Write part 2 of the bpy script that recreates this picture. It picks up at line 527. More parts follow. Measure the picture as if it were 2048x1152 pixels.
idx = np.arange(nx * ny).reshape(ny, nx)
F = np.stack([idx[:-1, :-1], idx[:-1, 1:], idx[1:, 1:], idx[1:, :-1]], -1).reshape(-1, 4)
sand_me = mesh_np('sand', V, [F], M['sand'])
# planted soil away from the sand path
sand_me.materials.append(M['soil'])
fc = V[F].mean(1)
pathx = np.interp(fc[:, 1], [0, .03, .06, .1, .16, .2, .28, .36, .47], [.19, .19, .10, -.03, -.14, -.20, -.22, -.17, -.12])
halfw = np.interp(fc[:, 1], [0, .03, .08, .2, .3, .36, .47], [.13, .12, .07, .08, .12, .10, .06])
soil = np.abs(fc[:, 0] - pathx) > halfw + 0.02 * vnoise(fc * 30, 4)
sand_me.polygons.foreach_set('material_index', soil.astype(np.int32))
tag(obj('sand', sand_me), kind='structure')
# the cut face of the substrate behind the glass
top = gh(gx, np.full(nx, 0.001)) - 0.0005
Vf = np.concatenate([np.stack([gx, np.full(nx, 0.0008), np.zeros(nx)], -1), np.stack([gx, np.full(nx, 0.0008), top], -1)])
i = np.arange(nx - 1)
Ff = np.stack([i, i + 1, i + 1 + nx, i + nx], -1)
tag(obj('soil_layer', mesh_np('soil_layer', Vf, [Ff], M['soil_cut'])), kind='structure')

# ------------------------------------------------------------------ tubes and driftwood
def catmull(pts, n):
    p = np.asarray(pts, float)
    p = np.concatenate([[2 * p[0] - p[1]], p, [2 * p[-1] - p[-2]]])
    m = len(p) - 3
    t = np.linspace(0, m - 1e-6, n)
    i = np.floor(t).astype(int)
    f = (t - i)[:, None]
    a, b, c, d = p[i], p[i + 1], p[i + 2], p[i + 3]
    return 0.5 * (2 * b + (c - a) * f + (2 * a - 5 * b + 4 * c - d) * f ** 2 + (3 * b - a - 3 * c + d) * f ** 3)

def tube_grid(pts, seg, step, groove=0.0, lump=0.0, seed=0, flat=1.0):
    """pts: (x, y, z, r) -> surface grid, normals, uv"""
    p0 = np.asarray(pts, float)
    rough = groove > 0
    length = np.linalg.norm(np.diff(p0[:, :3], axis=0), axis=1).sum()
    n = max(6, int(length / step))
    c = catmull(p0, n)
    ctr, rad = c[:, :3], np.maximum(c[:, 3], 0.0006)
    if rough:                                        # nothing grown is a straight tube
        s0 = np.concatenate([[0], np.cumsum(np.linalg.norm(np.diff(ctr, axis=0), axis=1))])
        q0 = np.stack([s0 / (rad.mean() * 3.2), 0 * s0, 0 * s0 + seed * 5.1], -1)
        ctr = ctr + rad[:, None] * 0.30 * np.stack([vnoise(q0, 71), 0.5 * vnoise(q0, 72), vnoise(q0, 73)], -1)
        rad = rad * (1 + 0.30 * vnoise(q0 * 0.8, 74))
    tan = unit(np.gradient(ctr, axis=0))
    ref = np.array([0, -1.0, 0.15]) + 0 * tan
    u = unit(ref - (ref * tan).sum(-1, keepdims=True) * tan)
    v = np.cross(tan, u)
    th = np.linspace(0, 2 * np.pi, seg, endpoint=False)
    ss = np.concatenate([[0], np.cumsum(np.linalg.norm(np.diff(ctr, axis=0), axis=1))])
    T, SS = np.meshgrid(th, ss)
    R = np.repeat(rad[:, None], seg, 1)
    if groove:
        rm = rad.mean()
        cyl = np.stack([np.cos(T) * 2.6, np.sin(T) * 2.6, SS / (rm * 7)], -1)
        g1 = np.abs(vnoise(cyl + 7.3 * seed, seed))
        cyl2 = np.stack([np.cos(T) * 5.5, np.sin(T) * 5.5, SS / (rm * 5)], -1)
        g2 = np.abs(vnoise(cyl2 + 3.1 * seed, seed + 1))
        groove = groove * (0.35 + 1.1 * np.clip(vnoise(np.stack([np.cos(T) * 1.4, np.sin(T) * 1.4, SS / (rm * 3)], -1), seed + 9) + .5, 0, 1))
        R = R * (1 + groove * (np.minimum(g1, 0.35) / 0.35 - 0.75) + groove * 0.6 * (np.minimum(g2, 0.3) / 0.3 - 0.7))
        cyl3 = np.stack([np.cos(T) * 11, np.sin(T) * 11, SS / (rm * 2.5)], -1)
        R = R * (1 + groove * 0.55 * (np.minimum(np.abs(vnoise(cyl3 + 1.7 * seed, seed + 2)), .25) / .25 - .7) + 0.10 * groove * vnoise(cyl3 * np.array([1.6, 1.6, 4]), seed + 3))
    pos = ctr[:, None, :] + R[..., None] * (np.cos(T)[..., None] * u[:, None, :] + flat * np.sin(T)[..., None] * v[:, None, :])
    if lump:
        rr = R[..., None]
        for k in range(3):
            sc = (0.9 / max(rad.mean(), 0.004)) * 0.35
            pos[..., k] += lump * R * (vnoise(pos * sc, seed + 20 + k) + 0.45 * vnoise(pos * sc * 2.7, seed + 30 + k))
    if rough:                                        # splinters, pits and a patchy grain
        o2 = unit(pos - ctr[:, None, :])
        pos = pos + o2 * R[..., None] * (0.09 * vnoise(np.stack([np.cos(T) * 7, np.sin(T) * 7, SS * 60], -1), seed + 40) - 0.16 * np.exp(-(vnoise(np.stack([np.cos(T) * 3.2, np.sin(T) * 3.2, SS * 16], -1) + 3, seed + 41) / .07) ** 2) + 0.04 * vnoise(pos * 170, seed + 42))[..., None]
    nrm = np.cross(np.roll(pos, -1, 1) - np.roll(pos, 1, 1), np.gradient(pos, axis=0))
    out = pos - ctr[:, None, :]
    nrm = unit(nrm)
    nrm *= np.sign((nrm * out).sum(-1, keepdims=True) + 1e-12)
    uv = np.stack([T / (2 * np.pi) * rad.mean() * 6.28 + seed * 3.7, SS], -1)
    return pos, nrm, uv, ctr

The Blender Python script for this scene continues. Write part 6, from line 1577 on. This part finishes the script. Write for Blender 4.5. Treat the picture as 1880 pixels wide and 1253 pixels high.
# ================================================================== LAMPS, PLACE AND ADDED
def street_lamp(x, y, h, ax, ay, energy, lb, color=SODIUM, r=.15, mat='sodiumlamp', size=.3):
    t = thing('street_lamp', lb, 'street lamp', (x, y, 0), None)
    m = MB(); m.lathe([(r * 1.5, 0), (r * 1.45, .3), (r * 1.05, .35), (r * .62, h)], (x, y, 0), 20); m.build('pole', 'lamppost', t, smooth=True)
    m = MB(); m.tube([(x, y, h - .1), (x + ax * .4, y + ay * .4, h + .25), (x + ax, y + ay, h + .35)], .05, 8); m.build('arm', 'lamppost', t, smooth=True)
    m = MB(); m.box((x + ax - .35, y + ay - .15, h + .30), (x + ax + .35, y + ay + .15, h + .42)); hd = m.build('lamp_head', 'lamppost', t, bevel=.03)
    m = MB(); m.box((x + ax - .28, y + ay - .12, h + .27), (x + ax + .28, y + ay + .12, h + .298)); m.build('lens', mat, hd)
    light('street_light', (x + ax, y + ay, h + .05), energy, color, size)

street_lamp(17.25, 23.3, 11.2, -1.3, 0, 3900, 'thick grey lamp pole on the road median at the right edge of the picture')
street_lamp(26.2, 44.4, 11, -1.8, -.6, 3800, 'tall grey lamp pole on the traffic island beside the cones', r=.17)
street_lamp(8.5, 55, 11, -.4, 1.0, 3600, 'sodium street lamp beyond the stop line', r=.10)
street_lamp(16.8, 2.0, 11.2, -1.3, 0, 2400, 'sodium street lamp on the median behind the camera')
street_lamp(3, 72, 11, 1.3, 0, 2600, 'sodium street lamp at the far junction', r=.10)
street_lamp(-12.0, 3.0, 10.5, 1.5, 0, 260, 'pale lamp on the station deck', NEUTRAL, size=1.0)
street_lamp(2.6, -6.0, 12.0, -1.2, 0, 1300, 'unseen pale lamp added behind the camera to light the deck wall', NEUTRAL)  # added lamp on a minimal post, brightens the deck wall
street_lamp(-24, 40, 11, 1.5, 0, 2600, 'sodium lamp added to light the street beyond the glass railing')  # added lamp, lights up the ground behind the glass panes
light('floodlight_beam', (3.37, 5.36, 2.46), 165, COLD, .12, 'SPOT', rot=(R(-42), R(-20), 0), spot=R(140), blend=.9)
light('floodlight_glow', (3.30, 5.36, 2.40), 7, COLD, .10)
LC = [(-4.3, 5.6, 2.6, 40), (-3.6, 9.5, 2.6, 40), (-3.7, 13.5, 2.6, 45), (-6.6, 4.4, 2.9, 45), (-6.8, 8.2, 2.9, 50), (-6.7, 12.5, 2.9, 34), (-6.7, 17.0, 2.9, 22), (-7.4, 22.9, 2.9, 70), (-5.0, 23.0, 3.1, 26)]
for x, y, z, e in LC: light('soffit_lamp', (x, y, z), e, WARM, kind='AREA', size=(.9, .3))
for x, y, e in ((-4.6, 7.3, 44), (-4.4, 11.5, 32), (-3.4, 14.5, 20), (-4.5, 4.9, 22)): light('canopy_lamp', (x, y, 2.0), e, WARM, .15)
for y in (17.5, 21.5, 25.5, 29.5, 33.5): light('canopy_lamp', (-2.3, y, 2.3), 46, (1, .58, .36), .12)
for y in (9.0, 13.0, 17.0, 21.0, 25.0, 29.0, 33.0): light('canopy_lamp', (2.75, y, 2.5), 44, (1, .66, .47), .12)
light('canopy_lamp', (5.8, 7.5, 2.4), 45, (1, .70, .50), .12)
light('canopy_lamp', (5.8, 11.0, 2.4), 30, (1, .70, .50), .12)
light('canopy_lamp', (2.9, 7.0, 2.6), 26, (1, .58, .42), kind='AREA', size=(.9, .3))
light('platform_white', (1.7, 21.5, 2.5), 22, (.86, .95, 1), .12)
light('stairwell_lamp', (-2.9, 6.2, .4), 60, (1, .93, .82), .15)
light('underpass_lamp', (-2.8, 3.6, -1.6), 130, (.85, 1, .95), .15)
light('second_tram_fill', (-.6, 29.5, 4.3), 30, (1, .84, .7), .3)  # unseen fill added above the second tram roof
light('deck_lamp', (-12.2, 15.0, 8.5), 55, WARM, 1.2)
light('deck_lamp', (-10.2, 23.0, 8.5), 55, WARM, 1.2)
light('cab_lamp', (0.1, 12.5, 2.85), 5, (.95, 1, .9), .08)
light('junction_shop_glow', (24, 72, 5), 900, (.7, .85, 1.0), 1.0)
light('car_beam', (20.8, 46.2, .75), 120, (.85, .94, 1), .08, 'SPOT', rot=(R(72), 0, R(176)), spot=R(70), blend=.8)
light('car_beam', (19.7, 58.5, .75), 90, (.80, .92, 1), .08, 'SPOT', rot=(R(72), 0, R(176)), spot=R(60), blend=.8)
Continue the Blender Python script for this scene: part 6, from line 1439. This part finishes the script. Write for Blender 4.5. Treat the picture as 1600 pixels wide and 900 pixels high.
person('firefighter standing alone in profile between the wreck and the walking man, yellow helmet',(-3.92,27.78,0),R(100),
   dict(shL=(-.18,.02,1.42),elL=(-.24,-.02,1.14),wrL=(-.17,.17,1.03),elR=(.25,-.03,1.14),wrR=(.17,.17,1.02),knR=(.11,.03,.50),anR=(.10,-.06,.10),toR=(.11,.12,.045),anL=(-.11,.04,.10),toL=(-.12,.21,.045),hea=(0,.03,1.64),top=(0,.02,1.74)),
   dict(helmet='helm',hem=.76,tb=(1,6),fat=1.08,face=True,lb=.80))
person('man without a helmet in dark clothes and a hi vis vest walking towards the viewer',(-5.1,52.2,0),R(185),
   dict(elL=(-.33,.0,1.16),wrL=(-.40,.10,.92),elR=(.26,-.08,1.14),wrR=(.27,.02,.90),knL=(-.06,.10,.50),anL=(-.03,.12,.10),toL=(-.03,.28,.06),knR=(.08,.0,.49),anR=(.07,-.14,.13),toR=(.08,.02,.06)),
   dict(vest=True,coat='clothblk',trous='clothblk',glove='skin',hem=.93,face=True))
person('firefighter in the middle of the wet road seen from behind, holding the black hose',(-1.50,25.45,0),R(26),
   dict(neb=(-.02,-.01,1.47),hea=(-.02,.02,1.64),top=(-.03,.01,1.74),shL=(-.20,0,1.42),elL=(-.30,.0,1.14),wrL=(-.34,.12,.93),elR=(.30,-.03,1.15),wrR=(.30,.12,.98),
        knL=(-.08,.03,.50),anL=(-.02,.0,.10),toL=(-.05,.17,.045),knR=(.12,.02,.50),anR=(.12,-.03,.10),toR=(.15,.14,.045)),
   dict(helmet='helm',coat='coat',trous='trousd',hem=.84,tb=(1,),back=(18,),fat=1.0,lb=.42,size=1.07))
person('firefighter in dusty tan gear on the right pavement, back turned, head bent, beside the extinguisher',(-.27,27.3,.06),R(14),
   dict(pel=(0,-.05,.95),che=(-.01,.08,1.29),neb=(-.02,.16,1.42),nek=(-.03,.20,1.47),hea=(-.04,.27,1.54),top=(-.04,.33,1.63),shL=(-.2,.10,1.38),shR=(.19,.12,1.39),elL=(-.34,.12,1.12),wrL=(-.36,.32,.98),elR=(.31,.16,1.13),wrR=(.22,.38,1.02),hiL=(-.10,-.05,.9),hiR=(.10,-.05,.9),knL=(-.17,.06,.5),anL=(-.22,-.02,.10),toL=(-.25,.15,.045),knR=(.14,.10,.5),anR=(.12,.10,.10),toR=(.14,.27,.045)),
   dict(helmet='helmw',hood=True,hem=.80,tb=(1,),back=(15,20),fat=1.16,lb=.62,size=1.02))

───

§ SET TASK
Take the lines from the start of the records through the line holding "return 0.5 *", both included, and please print them exactly, with nothing else.

§ RESPONSE
Write part 2 of the bpy script that recreates this picture. It picks up at line 527. More parts follow. Measure the picture as if it were 2048x1152 pixels.
idx = np.arange(nx * ny).reshape(ny, nx)
F = np.stack([idx[:-1, :-1], idx[:-1, 1:], idx[1:, 1:], idx[1:, :-1]], -1).reshape(-1, 4)
sand_me = mesh_np('sand', V, [F], M['sand'])
# planted soil away from the sand path
sand_me.materials.append(M['soil'])
fc = V[F].mean(1)
pathx = np.interp(fc[:, 1], [0, .03, .06, .1, .16, .2, .28, .36, .47], [.19, .19, .10, -.03, -.14, -.20, -.22, -.17, -.12])
halfw = np.interp(fc[:, 1], [0, .03, .08, .2, .3, .36, .47], [.13, .12, .07, .08, .12, .10, .06])
soil = np.abs(fc[:, 0] - pathx) > halfw + 0.02 * vnoise(fc * 30, 4)
sand_me.polygons.foreach_set('material_index', soil.astype(np.int32))
tag(obj('sand', sand_me), kind='structure')
# the cut face of the substrate behind the glass
top = gh(gx, np.full(nx, 0.001)) - 0.0005
Vf = np.concatenate([np.stack([gx, np.full(nx, 0.0008), np.zeros(nx)], -1), np.stack([gx, np.full(nx, 0.0008), top], -1)])
i = np.arange(nx - 1)
Ff = np.stack([i, i + 1, i + 1 + nx, i + nx], -1)
tag(obj('soil_layer', mesh_np('soil_layer', Vf, [Ff], M['soil_cut'])), kind='structure')

# ------------------------------------------------------------------ tubes and driftwood
def catmull(pts, n):
    p = np.asarray(pts, float)
    p = np.concatenate([[2 * p[0] - p[1]], p, [2 * p[-1] - p[-2]]])
    m = len(p) - 3
    t = np.linspace(0, m - 1e-6, n)
    i = np.floor(t).astype(int)
    f = (t - i)[:, None]
    a, b, c, d = p[i], p[i + 1], p[i + 2], p[i + 3]
    return 0.5 * (2 * b + (c - a) * f + (2 * a - 5 * b + 4 * c - d) * f ** 2 + (3 * b - a - 3 * c + d) * f ** 3)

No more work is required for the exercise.